The 24 and 32-bit choices requires two reads from the receive data register while using 16-bits of data in a 32-bit frame requires only 1 read and the second 16-bits are automatically set to zero. For this test I selected 16-bits in a 32-bit frame.

The code is very simple when using the provide blocking call to receive I2S data. The call is made to HAL_I2S_Receive, which takes the I2S handle pointer created by the auto code generation tools when configuring the processor, a pointer to a data buffer, the number of samples, and a timeout value. Since the I2S interface is designed for a left and right channel, 2 samples are selected.

  /* Infinite loop */
  /* USER CODE BEGIN WHILE */
  while (1)
  {
    /* USER CODE END WHILE */

    /* USER CODE BEGIN 3 */
	volatile HAL_StatusTypeDef result = HAL_I2S_Receive(&hi2s1, (uint16_t *)&dataIn[0], 2, 100);
	if(result != HAL_OK) {
		printf("Error Code %08lX\n", HAL_I2S_GetError(&hi2s1));
	}
  }
  /* USER CODE END 3 */

Below is a screen shot showing the Live Expressions window for the data buffer. Note that dataIn[0] is our left channel and dataIn[1] is our right channel and is always 0 since we don’t have a another sensor attached.

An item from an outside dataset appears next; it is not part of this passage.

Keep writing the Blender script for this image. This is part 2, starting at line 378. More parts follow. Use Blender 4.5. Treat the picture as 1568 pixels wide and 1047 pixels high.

From the single blocking read, there isn’t much time to processed the received I2S data. With two channels at 16kHz there is only 15.625 microseconds (16kHz x 4 16-bit words = 64kHz) before the next 16-bit data word is ready at the input SPI/I2S register. That is just 1,000 CPU clock cycles at 64MHz maximum clock rate. Just trying to convert the read integer to a string caused data overflow errors (sprintf is a very, very slow function). With an overflow error you miss some real-time data and the data may shift within the data buffer (i.e., left channel moved to dataIn[1]).

A safer approach to processing incoming audio stream data is to use DMA where data is read from the microphone and placed directly into memory without the CPU. The STM32 programming environment provides support for a continuous circular buffer with interrupt callbacks for buffer half full and completely full. The image below shows the DMA data buffer. Note that all right channel data is zero.

For the I2S DMA test I counted each buffer related interrupt and performed a timing analysis to verify continuous data was being read from the MEMS microphone at the realized audio sampling rate (slightly different than the desired audio rate due to processor clock tree).

Overall the STMicroelectronics STM32CubeIDE tool make the developer’s job easier with the hardware configuration interface and auto hardware abstraction layer (HAL) code and data structures generation.